RECORDED INFORMATION »
==========
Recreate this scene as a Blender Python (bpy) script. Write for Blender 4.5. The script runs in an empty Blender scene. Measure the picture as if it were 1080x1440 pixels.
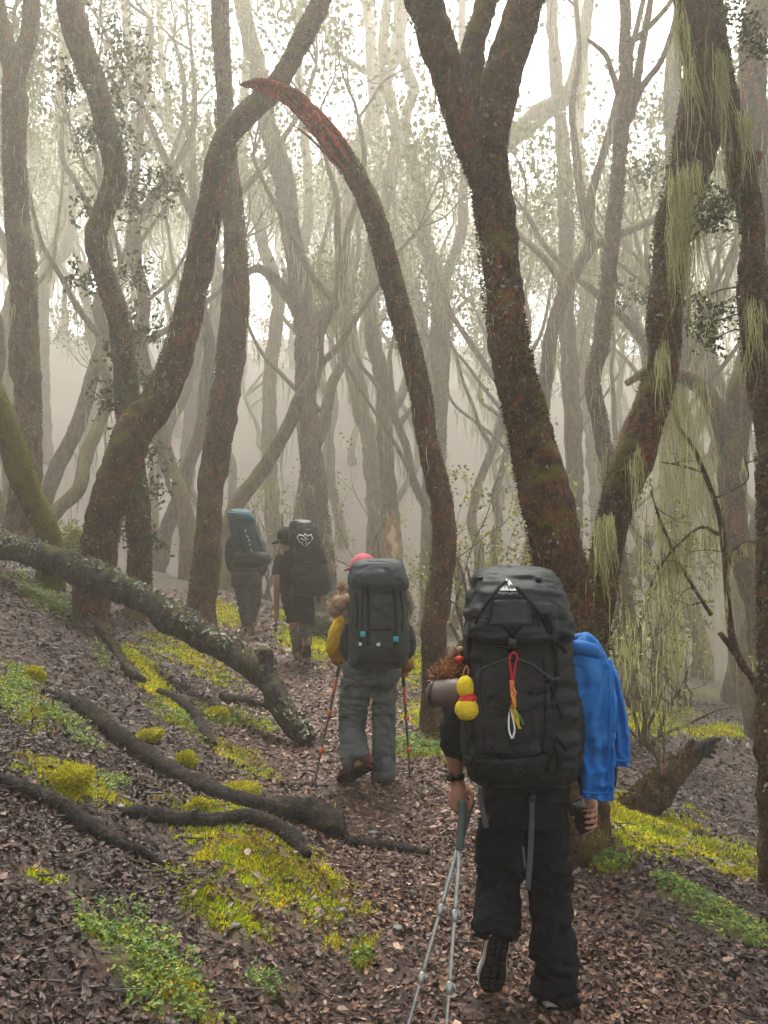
import bpy, math, random
import numpy as np
from mathutils import Vector, Matrix

rng = np.random.default_rng(11)
RD = random.Random(5)
scene = bpy.context.scene
COL = scene.collection

# ------------------------------------------------------------------ camera, sky, sun, exposure
CAM_Z, FPX, PITCH = 1.8, 1200.0, math.atan(150 / 1200.0)
cam_d = bpy.data.cameras.new('camera')
cam_d.sensor_fit = 'VERTICAL'; cam_d.sensor_height = 36.0; cam_d.lens = 36.0 * FPX / 1440.0
cam_d.clip_start = 0.05; cam_d.clip_end = 500
cam = bpy.data.objects.new('camera', cam_d); COL.objects.link(cam)
cam.location = (0, 0, CAM_Z); cam.rotation_euler = (math.radians(90) + PITCH, 0, 0)
scene.camera = cam

SUN_EL, SUN_AZ = math.radians(68), 0.0
world = bpy.data.worlds.new('World'); scene.world = world; world.use_nodes = True
nt = world.node_tree
bg = nt.nodes['Background']
sky = nt.nodes.new('ShaderNodeTexSky'); sky.sky_type = 'NISHITA'; sky.sun_disc = False
sky.sun_elevation = SUN_EL; sky.sun_rotation = SUN_AZ; sky.air_density = 1.0; sky.dust_density = 3.0; sky.ozone_density = 1.0
hs = nt.nodes.new('ShaderNodeHueSaturation'); hs.inputs['Saturation'].default_value = 0.12
nt.links.new(sky.outputs[0], hs.inputs['Color']); nt.links.new(hs.outputs[0], bg.inputs['Color'])
bg.inputs['Strength'].default_value = 0.15
sun_d = bpy.data.lights.new('sun', 'SUN'); sun_d.energy = 2.0; sun_d.angle = math.radians(20); sun_d.color = (1.0, 0.93, 0.82)
sun = bpy.data.objects.new('sun', sun_d); COL.objects.link(sun); sun.location = (0, 20, 30)
sun.rotation_euler = (-(math.pi / 2 - SUN_EL), 0, -SUN_AZ)

scene.view_settings.view_transform = 'Standard'; scene.view_settings.look = 'None'
scene.view_settings.gamma = 1.0; scene.view_settings.use_curve_mapping = False
scene.view_settings.exposure = 2.05
scene.render.engine = 'CYCLES'
cy = scene.cycles
cy.max_bounces = 8; cy.diffuse_bounces = 3; cy.glossy_bounces = 2; cy.transmission_bounces = 2; cy.volume_bounces = 3; cy.transparent_max_bounces = 4
cy.use_denoising = True; cy.sample_clamp_indirect = 6.0; cy.use_adaptive_sampling = True; cy.adaptive_threshold = 0.02
cy.caustics_reflective = False; cy.caustics_refractive = False

HAZE_DENSITY, HAZE_COLOR = 0.0078, (0.97, 0.94, 0.84)

# ------------------------------------------------------------------ helpers
CT, ST = math.cos(PITCH), math.sin(PITCH)
def at(px, py, Y):
    """the world point Y metres ahead that the photograph shows at pixel (px, py)"""
    u = (px - 540) / FPX; v = (720 - py) / FPX
    dy = CT - v * ST; dz = ST + v * CT
    return np.array([u * Y / dy, Y, CAM_Z + dz * Y / dy])
def ats(pts, Y):
    return np.array([at(p[0], p[1], Y + (p[3] if len(p) > 3 else 0.0)) for p in pts])
def project(P):
    x, y, z = P[..., 0], P[..., 1], P[..., 2] - CAM_Z
    d = y * CT + z * ST; w = -y * ST + z * CT
    d = np.maximum(d, 1e-3)
    return 540 + FPX * x / d, 720 - FPX * w / d

def tag(o, label=None, cat=None, group=None, kind=None):
    if label: o['label'] = label
    if cat: o['category'] = cat
    if group: o['group'] = group
    if kind: o['kind'] = kind
    return o
def thing(name, label, cat, loc, group=None):
    o = bpy.data.objects.new(name, None); COL.objects.link(o)
    o.location = tuple(float(c) for c in loc); o.empty_display_size = 0.1
    return tag(o, label, cat, group)
def wloc(o):
    p = np.zeros(3)
    while o is not None:
        p = p + np.array(o.location); o = o.parent
    return p

def _h(i, j, k, s):
    n = (i * 374761393 + j * 668265263 + k * 2147483647 + s * 1442695041) & 0xFFFFFFFF
    n = ((n ^ (n >> 13)) * 1274126177) & 0xFFFFFFFF
    return ((n ^ (n >> 16)) & 0xFFFF) / 65535.0
def noise3(P, s=0):
    """smooth value noise, -1..1"""
    P = np.asarray(P, dtype=float)
    f = np.floor(P); t = P - f; t = t * t * (3 - 2 * t); f = f.astype(np.int64)
    r = 0
    for a in (0, 1):
        wa = t[..., 0] if a else 1 - t[..., 0]
        for b in (0, 1):
            wb = t[..., 1] if b else 1 - t[..., 1]
            for c in (0, 1):
                wc = t[..., 2] if c else 1 - t[..., 2]
                r = r + wa * wb * wc * _h(f[..., 0] + a, f[..., 1] + b, f[..., 2] + c, s)
    return r * 2 - 1
def fbm(P, s=0, o=3):
    P = np.asarray(P, dtype=float); r = 0; a = 1.0; q = 0
    for i in range(o):
        r = r + a * noise3(P * (2.03 ** i), s + i * 17); q += a; a *= 0.5
    return r / q
def noise2(x, y, s=0):
    return noise3(np.stack([x, y, np.zeros_like(x) + 0.37], -1), s)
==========
Repeat the lines above, starting at the first and stopping after the line that holds "from mathutils import Vector, Matrix", with the pictures left out.

OUTPUT FOR THIS TASK »
Recreate this scene as a Blender Python (bpy) script. Write for Blender 4.5. The script runs in an empty Blender scene. Measure the picture as if it were 1080x1440 pixels.
import bpy, math, random
import numpy as np
from mathutils import Vector, Matrix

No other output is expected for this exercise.